Joseph Proudman was a distinguished mathematician and oceanographer. He was born in Unsworth, Lancashire. From an early age he studied widely and intensively, and was awarded an entrance scholarship to the University of Liverpool in 1907. He graduated with first class honours, a prize for Geometry, and the Derby Scholarship. He then embarked on a second undergraduate career in pure and applied mathematics at Trinity College, Cambridge.
He became a Wrangler with distinction and graduated from Cambridge in 1912. At the suggestion of his tutor he contacted Prof. H. Lamb at Manchester for a suitable research topic. This started him on his studies of the dynamics of tides, and he later worked with Prof.
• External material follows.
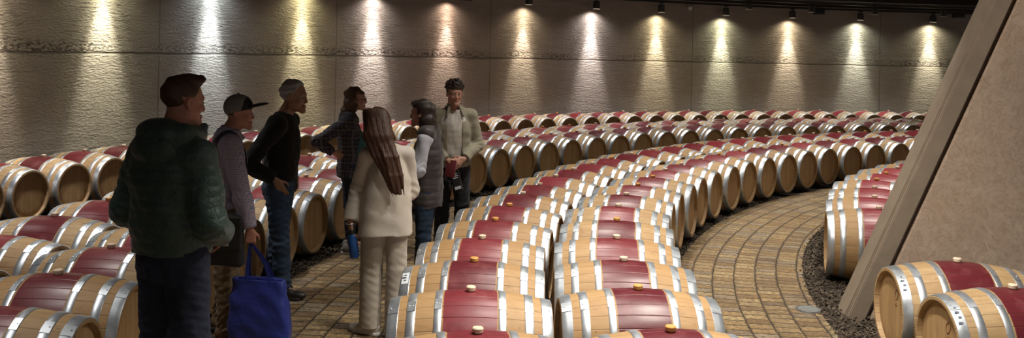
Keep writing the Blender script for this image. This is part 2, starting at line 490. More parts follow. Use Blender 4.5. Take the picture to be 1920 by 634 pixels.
def to_mesh(name, bm, mat):
    me = bpy.data.meshes.new(name)
    bmesh.ops.recalc_face_normals(bm, faces=bm.faces)
    bm.to_mesh(me); bm.free(); me.materials.append(mat)
    me.polygons.foreach_set('use_smooth', [True] * len(me.polygons)); me.set_sharp_from_angle(angle=math.radians(38))
    return me
_P = barrel_meshes()
BM = {'body': to_mesh('staves', _P['body'], M['body']),
      'hoops': [to_mesh('hoop', b, M['hoop']) for b in _P['hoops']],
      'heads': [to_mesh('head', b, M['head']) for b in _P['heads']],
      'bung': to_mesh('bung', _P['bung'], M['bung'])}
BM['bung_amber'] = BM['bung'].copy(); BM['bung_amber'].materials.clear(); BM['bung_amber'].materials.append(M['bung_amber'])

def barrel(r, deg, label, group, wine=0.4, wood=0.5, amber=False, jit=True):
    root = empty('wine_barrel', pol(r + (random.uniform(-.015, .015) if jit else 0), deg, 0), math.radians(deg + (random.uniform(-.5, .5) if jit else 0)))
    tag(root, label, 'barrel', group)
    def part(name, me):
        o = bpy.data.objects.new(name, me); o.location = (0, 0, AXIS_H); link(o, root); return o
    b = part('staves', BM['body']); b['wine_tone'] = float(wine); b['wood_tone'] = float(wood)
    for me in BM['hoops']: part('hoop', me)
    for me in BM['heads']: part('head', me)
    part('bung', BM['bung_amber'] if amber else BM['bung'])
    return root

def hoop_marks(root, angs, mat, w=.030, h=.010, x=.441, back=None):
    hp = [c for c in root.children if c.name.startswith('hoop')][0]
    if back is not None:
        a = sum(angs) / len(angs); r = brad(x) + .0062
        bm = bmesh.new(); ring = []
        for t in np.linspace(min(angs) - .09, max(angs) + .09, 9):
            ring.append([bm.verts.new((x - .023, (brad(x - .023) + .0058) * math.sin(t), (brad(x - .023) + .0058) * math.cos(t))), bm.verts.new((x + .023, (brad(x + .023) + .0058) * math.sin(t), (brad(x + .023) + .0058) * math.cos(t)))])
        for p, q in zip(ring, ring[1:]): bm.faces.new((p[0], q[0], q[1], p[1]))
        o = obj('tag', bm, back, hp)
    for i, a in enumerate(angs):
        bm = bmesh.new(); r = brad(x) + .0066
        add_box(bm, (x + (.003 if i % 2 else -.004), r * math.sin(a), r * math.cos(a)), (w * (1 if i % 2 else .75), h, .0012), Matrix.Rotation(-a, 3, 'X'))
        obj('printed_mark', bm, mat, hp)
def head_brand(root, y=.085, z=.125):
    hd = [c for c in root.children if c.name.startswith('head')][0]
    x = BL - .0295
    bm = bmesh.new()
    tube(bm, [(x, y + .026 * math.cos(a) + .010 * math.sin(a), z + .036 * math.sin(a)) for a in np.linspace(0, 2 * PI, 25)], .0028, 6, False)
    tube(bm, [(x, y - .035, z - .060), (x, y - .012, z - .078), (x, y + .016, z - .070)], .0028, 6)
    tube(bm, [(x, y - .012, z - .078), (x, y - .004, z - .055)], .0028, 6)
    obj('burnt_brand', bm, M['print'], hd)

def pick():
    w = random.choice([0.05, 0.15, 0.3, 0.35, 0.5, 0.7, 0.9])
    return w, random.random()
ORD = ('first second third fourth fifth sixth seventh eighth ninth tenth eleventh twelfth thirteenth fourteenth fifteenth sixteenth seventeenth '
       'eighteenth nineteenth twentieth').split()
TENS = {20: 'twenty', 30: 'thirty', 40: 'forty'}
def ordinal(n):
    if n <= 20: return ORD[n - 1]
    if n % 10 == 0: return {30: 'thirtieth', 40: 'fortieth'}[n]
    return TENS[n - n % 10] + '-' + ORD[n % 10 - 1]
def seen(r, d):
    p = pol(r, d); return p.y > 0.4 and -0.62 < p.x / p.y < 0.475

def row(r, angles, fmt, group, tones=None, pale=.15):
    out = []
    for i, d in enumerate(angles):
        w, wd = pick(); am = random.random() < .25
        wd = min(1.0, wd * .6 + pale)
        if tones and i in tones: w, wd, am = tones[i]
        lab = fmt.format(ordinal(i + 1)) if isinstance(fmt, str) else fmt[i]
        if lab: out.append(barrel(r, d, lab, group, w, wd, am))
    return out

A_ANG = [185.7, 182.35, 179.2, 176.05, 172.9, 169.8, 166.75, 163.9, 160.9, 157.9, 155.0, 152.0]
while seen(R_A, A_ANG[-1] - 3.07): A_ANG.append(A_ANG[-1] - 3.07)
B_ANG = [185.7, 182.0, 178.6, 175.2, 171.8, 168.5, 165.2, 161.95, 158.65, 155.4, 152.2, 148.75]
while seen(R_B - .4, B_ANG[-1] - 3.34): B_ANG.append(B_ANG[-1] - 3.34)
A_ROW = row(R_A, A_ANG, 'red-banded wine barrel, {} from the bottom edge in the row right of the standing people', 'barrels in the middle block, row beside the aisle',
    {0: (.42, .35, False), 1: (.45, .35, False), 2: (.12, .35, True), 3: (.55, .3, False), 4: (.5, .4, True), 5: (.45, .4, True), 6: (.15, .3, False), 7: (.3, .35, False)})
row(R_B, B_ANG, 'red-banded wine barrel, {} from the bottom edge in the row along the curved path', 'barrels in the middle block, row beside the curved path',
    {0: (.1, .4, True), 1: (.05, .35, True), 2: (.1, .4, False), 3: (.4, .4, False), 4: (.1, .6, True), 5: (.55, .7, False), 6: (.15, .6, False)})
C_ANG = [186.6 - 2.628 * i for i in range(60)]
C_ANG = [d for d in C_ANG if seen(R_C - .4, d)]
def labels(n, left, left_n, skip, mid, right):
    """left run counted from the picture's left edge, then named barrels between the people, then a run counted from the last person"""
    out = [None] * skip + [left.format(ordinal(k + 1)) for k in range(left_n)] + mid
    k = 0
    while len(out) < n:
        k += 1; out.append(right.format(ordinal(k)))
    return out
row(R_C, C_ANG, labels(len(C_ANG), 'front-row barrel with head towards the aisle, {} up from the bottom left corner', 4, 1,
    ['barrel glimpsed behind the hand of the person in the cap', 'barrel mostly hidden behind the jeans of the grey-haired person', 'aisle-facing barrel just right of the jeans of the grey-haired person',
     'second aisle-facing barrel right of the grey-haired person', 'third aisle-facing barrel right of the grey-haired person, partly behind the plaid shirt', 'fourth front-row barrel right of the grey-haired person, mostly behind the plaid shirt',
     'sliver of a front-row barrel between the off-white jacket and the dark vest', 'sliver of a front-row barrel behind the thigh of the curly-haired person'],
    'front-row barrel with head facing the aisle, {} to the right of the curly-haired person'), 'barrels along the far side of the aisle, front row', pale=.3)
D_ANG = [187.9 - 2.628 * i + .35 for i in range(60)]
D_ANG = [d for d in D_ANG if seen(R_D - .3, d)]
row(R_D, D_ANG, labels(len(D_ANG), 'second-row barrel left of the person in green, {} up along the left edge', 5, 0,
    [None, 'second-row barrel between the person in the cap and the black sweater', 'second-row barrel between black sweater and plaid shirt, lowest of three', 'second-row barrel between black sweater and plaid shirt, middle of three',
     'second-row barrel between black sweater and plaid shirt, uppermost of three', None, 'second-row barrel between the long hair and the dark vest, the lower one', 'second-row barrel between the long hair and the dark vest, the upper one'],
    'second-row barrel behind those facing the aisle, {} right of the curly-haired person'), 'barrels along the far side of the aisle, rear row', pale=.4)
E_ANG = [174.63 - 2.012 * i for i in range(60)]
E_ANG = [d for d in E_ANG if seen(R_E - .4, d)]
row(R_E, E_ANG, labels(len(E_ANG), 'wall-row barrel left of the person in green, {} from the left edge', 5, 0,
    [None, None, 'wall-row barrel right of the cap, first before the black sweater', 'wall-row barrel right of the cap, second, touching the black sweater', 'wall-row barrel right of the black sweater, head in view', 'wall-row barrel second to the right of the black sweater',
     'wall-row barrel peeking over the elbow of the plaid shirt', 'wall-row barrel between the plaid shirt and the long hair', 'wall-row barrel between the long hair and the dark vest, head in view', 'wall-row barrel partly behind the face of the person in the vest', None],
    'barrel in the row against the concrete wall, {} right of the curly-haired person'), 'barrels in the row against the concrete wall', pale=.5)
for i, d in enumerate([164.7, 160.55, 156.4, 152.35, 148.3, 144.3, 140.25, 136.2]):
    barrel(R_IN, d, 'red-banded wine barrel, {} from the front in the row behind the leaning buttress'.format(ordinal(i + 1)),
           'barrels behind the leaning buttress', [.75, .7, .8, .9, .75, .9, .8, .7][i], .45, i in (3, 4))
R1 = barrel(R_IN, 177.2, 'oak wine barrel in front of the buttress foot, standing free with pale bung on top', 'barrels in front of the buttress', .12, .85, False, False)
R2 = barrel(R_IN, 181.25, 'oak wine barrel cut off by the bottom right corner, nearest in front of the buttress', 'barrels in front of the buttress', .12, .9, False, False)
for b_ in (R1, R2):
    head_brand(b_); hoop_marks(b_, [.50, .62, .74, .86], M['ink_blue'], .028, .012)
hoop_marks(A_ROW[2], [.42, .50, .58], M['ink'], .034, .010, back=M['sticker'])

# ------------------------------------------------------------------ bark chips along the bed edges (uncountable)
def bark():
    V, F = [], []
    def strip(r0, r1, a0, a1, n):
        for _ in range(n):
            r = random.uniform(r0, r1); d = random.uniform(a0, a1)
            p = pol(r, d, random.uniform(.004, .035))
            L, W, T = random.uniform(.02, .055), random.uniform(.008, .02), random.uniform(.003, .008)
            q = Matrix.Rotation(random.uniform(0, 6.28), 3, 'Z') @ Matrix.Rotation(random.uniform(-.6, .6), 3, 'Y') @ Matrix.Rotation(random.uniform(-.6, .6), 3, 'X')
            i = len(V)
            for sx, sy, sz in ((-1, -1, -1), (1, -.6, -1), (1, .8, -1), (-1, 1, -1), (-.9, -.8, 1), (.9, -.5, 1), (.8, .7, 1), (-1, .8, 1)):
                V.append(p + q @ Vector((sx * L / 2, sy * W / 2, sz * T / 2)))
            F.extend([(i, i + 3, i + 2, i + 1), (i + 4, i + 5, i + 6, i + 7), (i, i + 1, i + 5, i + 4), (i + 1, i + 2, i + 6, i + 5), (i + 2, i + 3, i + 7, i + 6), (i + 3, i, i + 4, i + 7)])
    strip(10.2, P_IN + .02, 144, 179, 7000)
    strip(Q_OUT - .02, 16.0, 150, 181, 4200)
    strip(P_OUT - .02, 12.5, 140, 187, 2500)
    o = mesh_obj('bark_chips', V, F, M['bark'], smooth=False)
    tag(o, 'dark bark chips scattered along the edges of the brick paths under the barrels', 'bark', kind='stuff')
bark()

# drain cover set in the path
def drain():
    root = empty('drain_cover', pol(11.12, 171.3, 0.028))
    tag(root, 'round pale metal drain cover set in the path by the buttress', 'drain cover')
    bm = bmesh.new(); rings = lathe(bm, [(0.0, .105), (.014, .102), (.017, .094), (.013, .082)], 36, axis='z')
    obj('rim', bm, M['steel'], root)
    bm = bmesh.new(); rings = lathe(bm, [(.0135, .083), (.0135, .04), (.0135, .001)], 36, axis='z')
    bmesh.ops.recalc_face_normals(bm, faces=bm.faces)
    obj('lens', bm, M['dark_glass'], root)  # flat grey plate closing the drain cover, gives no light
M['dark_glass'] = plain('dull_glass', (0.22, 0.23, 0.22), 0.25)
drain()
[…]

Lamb to prepare a report for the British Association on the state of research on ocean tides. He was appointed the first professor of Applied Mathematics at the University of Liverpool in 1919 – the same year he founded the Liverpool Tidal Institute (he as Honorary Director, Arthur Thomas Doodson as Secretary). The Institute acquired a national and international reputation for both its fundamental research and tidal prediction services. Six years later, he was elected a fellow of the Royal Society.
His theoretical studies “solved practically all the remaining tidal problems which are soluable within the framework of classical hydrodynamics and analytical mathematics” and underpinned the development of the Observatory and Tidal Institute as perhaps the world’s leading tidal institute - which had significance in many fields of study.
During the war years, he was appointed Pro-Vice-Chancellor at Liverpool University. Prof. Proudman retired as Director in 1946 but continued to sit on several committees, perhaps most significantly he was President of the International Association for the Physical Sciences of the Oceans (IAPSO) from 1951–1954.